Leave out any picture and return the remaining listing below exactly as given.

|---|

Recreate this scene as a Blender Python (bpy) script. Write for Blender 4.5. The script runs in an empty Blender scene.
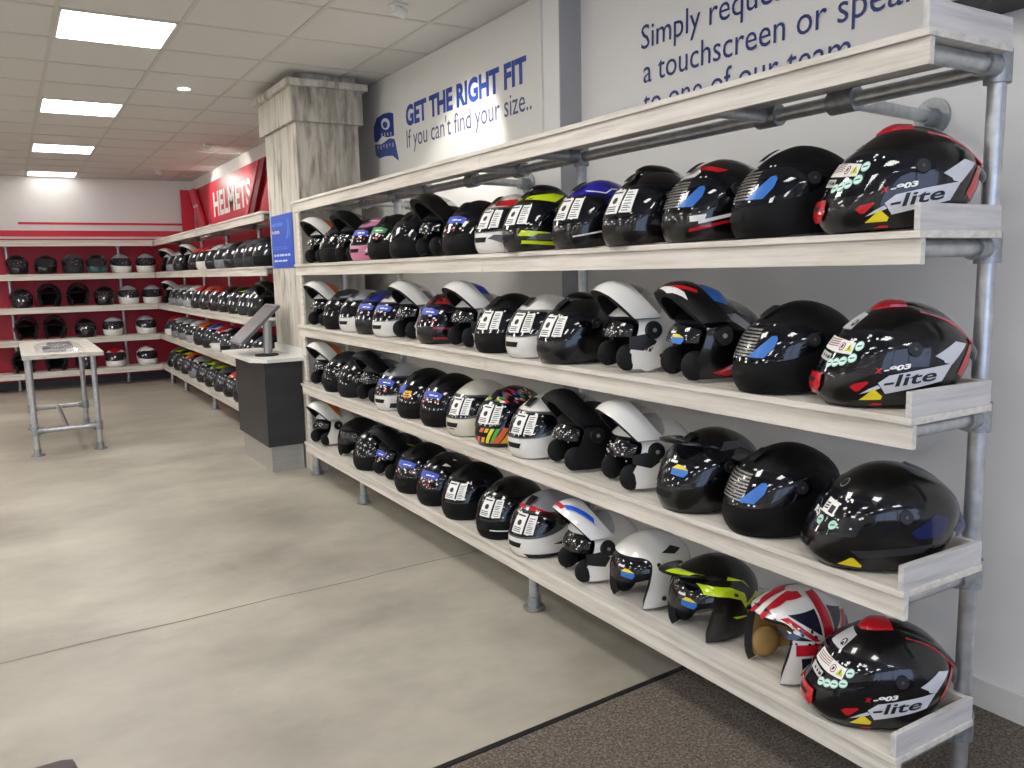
import bpy, bmesh, math, random
from mathutils import Vector, Matrix
random.seed(7)
PI = math.pi
scene = bpy.context.scene
col = scene.collection

# ------------------------------------------------------------------ materials
def lin(c):
    if isinstance(c, str):
        c = c.lstrip('#'); c = [int(c[i:i+2], 16)/255 for i in (0, 2, 4)]
    return tuple((x/12.92 if x <= .04045 else ((x+.055)/1.055)**2.4) for x in c) + (1,)
_mc = {}
def mat(c, rough=.5, metal=0, coat=0, alpha=1, emit=0, spec=.5):
    k = (c, rough, metal, coat, alpha, emit, spec)
    if k in _mc: return _mc[k]
    m = bpy.data.materials.new('paint'); m.use_nodes = True
    b = m.node_tree.nodes['Principled BSDF']
    b.inputs['Base Color'].default_value = lin(c)
    b.inputs['Roughness'].default_value = rough
    b.inputs['Metallic'].default_value = metal
    b.inputs['Coat Weight'].default_value = coat
    b.inputs['Coat Roughness'].default_value = .03
    b.inputs['Specular IOR Level'].default_value = spec
    b.inputs['Alpha'].default_value = alpha
    if emit:
        b.inputs['Emission Color'].default_value = lin(c); b.inputs['Emission Strength'].default_value = emit
    _mc[k] = m
    return m
def gloss(c): return mat(c, .3, 0, .9, spec=.2)
def matte(c): return mat(c, .55, spec=.2)
def noise_mat(name, stops, scale, vec=(1, 1, 1), rough=.5, detail=6, bump=0, coord='Object', extra=None, rough2=None, distortion=0):
    m = bpy.data.materials.new(name); m.use_nodes = True
    nt = m.node_tree; N = nt.nodes; L = nt.links
    b = N['Principled BSDF']; b.inputs['Roughness'].default_value = rough
    tc = N.new('ShaderNodeTexCoord'); mp = N.new('ShaderNodeMapping'); mp.inputs['Scale'].default_value = vec
    nz = N.new('ShaderNodeTexNoise'); nz.inputs['Scale'].default_value = scale; nz.inputs['Detail'].default_value = detail
    nz.inputs['Roughness'].default_value = .62; nz.inputs['Distortion'].default_value = distortion
    L.new(tc.outputs[coord], mp.inputs[0]); L.new(mp.outputs[0], nz.inputs['Vector'])
    r = N.new('ShaderNodeValToRGB')
    e = r.color_ramp.elements
    while len(e) < len(stops): e.new(.5)
    for el, (p, c) in zip(e, stops): el.position = p; el.color = lin(c)
    L.new(nz.outputs['Fac'], r.inputs[0])
    out = r.outputs[0]
    if extra:
        ev, es, ec, lo, hi, amt = extra
        mp2 = N.new('ShaderNodeMapping'); mp2.inputs['Scale'].default_value = ev
        n2 = N.new('ShaderNodeTexNoise'); n2.inputs['Scale'].default_value = es; n2.inputs['Detail'].default_value = 5
        L.new(tc.outputs[coord], mp2.inputs[0]); L.new(mp2.outputs[0], n2.inputs['Vector'])
        mr = N.new('ShaderNodeMapRange'); mr.inputs[1].default_value = lo; mr.inputs[2].default_value = hi
        mr.inputs[3].default_value = 0; mr.inputs[4].default_value = amt
        L.new(n2.outputs['Fac'], mr.inputs[0])
        mx = N.new('ShaderNodeMix'); mx.data_type = 'RGBA'
        L.new(mr.outputs[0], mx.inputs[0]); L.new(out, mx.inputs[6]); mx.inputs[7].default_value = lin(ec)
        out = mx.outputs[2]
    L.new(out, b.inputs['Base Color'])
    if bump:
        bp = N.new('ShaderNodeBump'); bp.inputs['Strength'].default_value = bump; bp.inputs['Distance'].default_value = .01
        L.new(nz.outputs['Fac'], bp.inputs['Height']); L.new(bp.outputs[0], b.inputs['Normal'])
    if rough2 is not None:
        mr = N.new('ShaderNodeMapRange'); mr.inputs[3].default_value = rough; mr.inputs[4].default_value = rough2
        L.new(nz.outputs['Fac'], mr.inputs[0]); L.new(mr.outputs[0], b.inputs['Roughness'])
    return m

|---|

### Exercise solution
Recreate this scene as a Blender Python (bpy) script. Write for Blender 4.5. The script runs in an empty Blender scene.
import bpy, bmesh, math, random
from mathutils import Vector, Matrix
random.seed(7)
PI = math.pi
scene = bpy.context.scene
col = scene.collection

# ------------------------------------------------------------------ materials
def lin(c):
    if isinstance(c, str):
        c = c.lstrip('#'); c = [int(c[i:i+2], 16)/255 for i in (0, 2, 4)]
    return tuple((x/12.92 if x <= .04045 else ((x+.055)/1.055)**2.4) for x in c) + (1,)
_mc = {}
def mat(c, rough=.5, metal=0, coat=0, alpha=1, emit=0, spec=.5):
    k = (c, rough, metal, coat, alpha, emit, spec)
    if k in _mc: return _mc[k]
    m = bpy.data.materials.new('paint'); m.use_nodes = True
    b = m.node_tree.nodes['Principled BSDF']
    b.inputs['Base Color'].default_value = lin(c)
    b.inputs['Roughness'].default_value = rough
    b.inputs['Metallic'].default_value = metal
    b.inputs['Coat Weight'].default_value = coat
    b.inputs['Coat Roughness'].default_value = .03
    b.inputs['Specular IOR Level'].default_value = spec
    b.inputs['Alpha'].default_value = alpha
    if emit:
        b.inputs['Emission Color'].default_value = lin(c); b.inputs['Emission Strength'].default_value = emit
    _mc[k] = m
    return m
def gloss(c): return mat(c, .3, 0, .9, spec=.2)
def matte(c): return mat(c, .55, spec=.2)
def noise_mat(name, stops, scale, vec=(1, 1, 1), rough=.5, detail=6, bump=0, coord='Object', extra=None, rough2=None, distortion=0):
    m = bpy.data.materials.new(name); m.use_nodes = True
    nt = m.node_tree; N = nt.nodes; L = nt.links
    b = N['Principled BSDF']; b.inputs['Roughness'].default_value = rough
    tc = N.new('ShaderNodeTexCoord'); mp = N.new('ShaderNodeMapping'); mp.inputs['Scale'].default_value = vec
    nz = N.new('ShaderNodeTexNoise'); nz.inputs['Scale'].default_value = scale; nz.inputs['Detail'].default_value = detail
    nz.inputs['Roughness'].default_value = .62; nz.inputs['Distortion'].default_value = distortion
    L.new(tc.outputs[coord], mp.inputs[0]); L.new(mp.outputs[0], nz.inputs['Vector'])
    r = N.new('ShaderNodeValToRGB')
    e = r.color_ramp.elements
    while len(e) < len(stops): e.new(.5)
    for el, (p, c) in zip(e, stops): el.position = p; el.color = lin(c)
    L.new(nz.outputs['Fac'], r.inputs[0])
    out = r.outputs[0]
    if extra:
        ev, es, ec, lo, hi, amt = extra
        mp2 = N.new('ShaderNodeMapping'); mp2.inputs['Scale'].default_value = ev
        n2 = N.new('ShaderNodeTexNoise'); n2.inputs['Scale'].default_value = es; n2.inputs['Detail'].default_value = 5
        L.new(tc.outputs[coord], mp2.inputs[0]); L.new(mp2.outputs[0], n2.inputs['Vector'])
        mr = N.new('ShaderNodeMapRange'); mr.inputs[1].default_value = lo; mr.inputs[2].default_value = hi
        mr.inputs[3].default_value = 0; mr.inputs[4].default_value = amt
        L.new(n2.outputs['Fac'], mr.inputs[0])
        mx = N.new('ShaderNodeMix'); mx.data_type = 'RGBA'
        L.new(mr.outputs[0], mx.inputs[0]); L.new(out, mx.inputs[6]); mx.inputs[7].default_value = lin(ec)
        out = mx.outputs[2]
    L.new(out, b.inputs['Base Color'])
    if bump:
        bp = N.new('ShaderNodeBump'); bp.inputs['Strength'].default_value = bump; bp.inputs['Distance'].default_value = .01
        L.new(nz.outputs['Fac'], bp.inputs['Height']); L.new(bp.outputs[0], b.inputs['Normal'])
    if rough2 is not None:
        mr = N.new('ShaderNodeMapRange'); mr.inputs[3].default_value = rough; mr.inputs[4].default_value = rough2
        L.new(nz.outputs['Fac'], mr.inputs[0]); L.new(mr.outputs[0], b.inputs['Roughness'])
    return m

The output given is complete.